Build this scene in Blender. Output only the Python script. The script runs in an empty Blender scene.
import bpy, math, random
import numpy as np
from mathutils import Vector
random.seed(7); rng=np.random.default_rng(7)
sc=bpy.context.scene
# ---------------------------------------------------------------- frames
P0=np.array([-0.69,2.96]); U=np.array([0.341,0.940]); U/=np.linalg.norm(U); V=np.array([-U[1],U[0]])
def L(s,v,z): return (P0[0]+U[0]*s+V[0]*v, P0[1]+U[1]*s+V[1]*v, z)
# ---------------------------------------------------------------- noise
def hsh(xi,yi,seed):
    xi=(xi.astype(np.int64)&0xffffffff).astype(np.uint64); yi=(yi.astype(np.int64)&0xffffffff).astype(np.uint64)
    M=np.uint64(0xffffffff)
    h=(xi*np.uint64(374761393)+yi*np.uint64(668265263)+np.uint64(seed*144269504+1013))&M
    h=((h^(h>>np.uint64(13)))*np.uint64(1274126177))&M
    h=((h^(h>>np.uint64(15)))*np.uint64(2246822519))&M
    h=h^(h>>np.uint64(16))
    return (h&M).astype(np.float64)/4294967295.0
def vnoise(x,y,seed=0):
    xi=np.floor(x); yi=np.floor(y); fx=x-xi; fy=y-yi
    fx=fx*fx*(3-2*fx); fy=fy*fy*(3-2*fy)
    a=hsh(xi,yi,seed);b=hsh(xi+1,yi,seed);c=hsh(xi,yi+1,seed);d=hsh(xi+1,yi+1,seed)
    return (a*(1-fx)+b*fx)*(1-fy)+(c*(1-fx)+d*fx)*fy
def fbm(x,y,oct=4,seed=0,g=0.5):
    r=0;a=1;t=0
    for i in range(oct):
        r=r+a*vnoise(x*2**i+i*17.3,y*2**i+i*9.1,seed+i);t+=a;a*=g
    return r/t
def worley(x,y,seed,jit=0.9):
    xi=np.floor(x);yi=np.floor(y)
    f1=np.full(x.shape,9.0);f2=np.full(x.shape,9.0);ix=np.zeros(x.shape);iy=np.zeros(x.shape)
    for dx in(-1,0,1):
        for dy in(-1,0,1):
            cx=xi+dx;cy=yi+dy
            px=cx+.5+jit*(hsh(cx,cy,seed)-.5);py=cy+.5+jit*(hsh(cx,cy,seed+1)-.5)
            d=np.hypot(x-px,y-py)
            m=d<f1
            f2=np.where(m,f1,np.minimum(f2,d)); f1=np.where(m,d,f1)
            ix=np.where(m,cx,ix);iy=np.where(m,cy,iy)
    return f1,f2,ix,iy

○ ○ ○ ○

WORK REQUIRED → Please repeat the listing exactly, with nothing left out.

THE OUTPUT →
Build this scene in Blender. Output only the Python script. The script runs in an empty Blender scene.
import bpy, math, random
import numpy as np
from mathutils import Vector
random.seed(7); rng=np.random.default_rng(7)
sc=bpy.context.scene
# ---------------------------------------------------------------- frames
P0=np.array([-0.69,2.96]); U=np.array([0.341,0.940]); U/=np.linalg.norm(U); V=np.array([-U[1],U[0]])
def L(s,v,z): return (P0[0]+U[0]*s+V[0]*v, P0[1]+U[1]*s+V[1]*v, z)
# ---------------------------------------------------------------- noise
def hsh(xi,yi,seed):
    xi=(xi.astype(np.int64)&0xffffffff).astype(np.uint64); yi=(yi.astype(np.int64)&0xffffffff).astype(np.uint64)
    M=np.uint64(0xffffffff)
    h=(xi*np.uint64(374761393)+yi*np.uint64(668265263)+np.uint64(seed*144269504+1013))&M
    h=((h^(h>>np.uint64(13)))*np.uint64(1274126177))&M
    h=((h^(h>>np.uint64(15)))*np.uint64(2246822519))&M
    h=h^(h>>np.uint64(16))
    return (h&M).astype(np.float64)/4294967295.0
def vnoise(x,y,seed=0):
    xi=np.floor(x); yi=np.floor(y); fx=x-xi; fy=y-yi
    fx=fx*fx*(3-2*fx); fy=fy*fy*(3-2*fy)
    a=hsh(xi,yi,seed);b=hsh(xi+1,yi,seed);c=hsh(xi,yi+1,seed);d=hsh(xi+1,yi+1,seed)
    return (a*(1-fx)+b*fx)*(1-fy)+(c*(1-fx)+d*fx)*fy
def fbm(x,y,oct=4,seed=0,g=0.5):
    r=0;a=1;t=0
    for i in range(oct):
        r=r+a*vnoise(x*2**i+i*17.3,y*2**i+i*9.1,seed+i);t+=a;a*=g
    return r/t
def worley(x,y,seed,jit=0.9):
    xi=np.floor(x);yi=np.floor(y)
    f1=np.full(x.shape,9.0);f2=np.full(x.shape,9.0);ix=np.zeros(x.shape);iy=np.zeros(x.shape)
    for dx in(-1,0,1):
        for dy in(-1,0,1):
            cx=xi+dx;cy=yi+dy
            px=cx+.5+jit*(hsh(cx,cy,seed)-.5);py=cy+.5+jit*(hsh(cx,cy,seed+1)-.5)
            d=np.hypot(x-px,y-py)
            m=d<f1
            f2=np.where(m,f1,np.minimum(f2,d)); f1=np.where(m,d,f1)
            ix=np.where(m,cx,ix);iy=np.where(m,cy,iy)
    return f1,f2,ix,iy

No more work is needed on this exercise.